UM FURO NO FUTURO
UM
FURO NO FUTURO
(Ao
amigo Justino Sarmento Rezende)
Tenho verdadeira fascinação com o
tempo. Gosto de pensar nele, imaginá-lo, entendê-lo nas suas mais complexas variações.
Às vezes me pego observando as
pessoas apenas para vê-las “usando” seu tempo. Sento-me na praça de minha
pequena cidade para olhar as crianças, os jovens, os velhos que jogam carta. Fico
ali apreciando, ou melhor, exercitando minha imaginação tentando encontrar uma
pequena centelha de explicação para compreender o tempo que passa naquele exato
momento em que estou ali. Apenas o vento que bate nas árvores – quando bate –
me dá a sensação de concretude. De resto, tudo é pura imaginação.
É provável que alguém esteja se
perguntando o motivo pelo qual faço o que faço. Não saberia respondê-lo de
maneira objetiva. Acho que ninguém jamais irá sabê-lo.
Particularmente aprendi a olhar o
tempo como algo real apenas no exato momento em que estou escrevendo este
texto. Sei também que esta minha ação é fruto de uma história passada,
inventividade humana que dominou mecanismos, instrumentos, fórmulas para
oferecer-me neste meu momento a máquina que está à minha frente recebendo meus
pensamentos. Sim. A verdade é que meu pensamento pode ficar registrado no texto
que escrevo e compartilho com quem o lê. Tenho, portanto, diante de mim a memória que traz consigo o passado e o agora que me permite, inclusive, debruçar-me
sobre o tempo que já fez parte da saga de meus ancestrais.

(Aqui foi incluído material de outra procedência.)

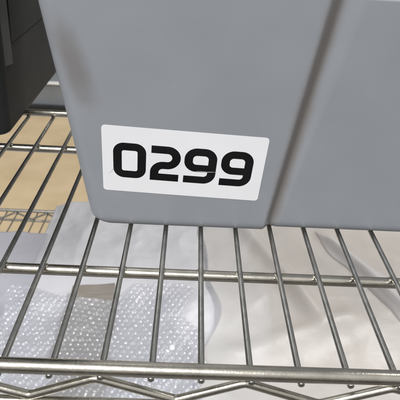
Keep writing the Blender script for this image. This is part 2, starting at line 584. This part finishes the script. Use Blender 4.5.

A questão que me coloco no momento,
no entanto, é como juntar o passado ao presente e fazer com que essa mistura de
tempo me permita, por um breve instante, antever um tempo que não tenho, mais
conhecido como futuro? É que me parece que é na fricção entre os tempos que se
abre uma pequena brecha que nos permite perceber a emersão do tempo vindouro. Talvez
seja a isso que os religiosos chamam profecia;
os economistas, especulação; os
artistas, inspiração; os esotéricos,
transformação; os jovens, oportunidade.

Se fosse um profeta diria que é
tempo de conversão; se economista, de economizar; se artista, de profetizar; se
esotérico, de silenciar; se jovem, de criar. Como sou apenas um filho de
selvagens, como reza a lenda, permaneço na mais completa ignorância permitindo
que o tempo faça em mim marcas capazes de orgulhar meus ancestrais.
Sei que alguém poderá dizer que
estou louco. Não estou louco, nem bêbado, nem drogado. Tampouco estou lúcido
(com luz). Conheço, no entanto, um louco que me inspirou este texto. Ele era
maluco porque conseguia antever as coisas dentro de seu universo transloucado. É
dele a mais completa definição do tempo que eu conheço. É uma definição que
escapa à religião e à ciência; ao esoterismo e à economia. É pura intuição. Coisa
de maluco beleza: “O hoje é apenas um
furo no futuro, por onde o passado começa a jorrar” (Raul Seixas).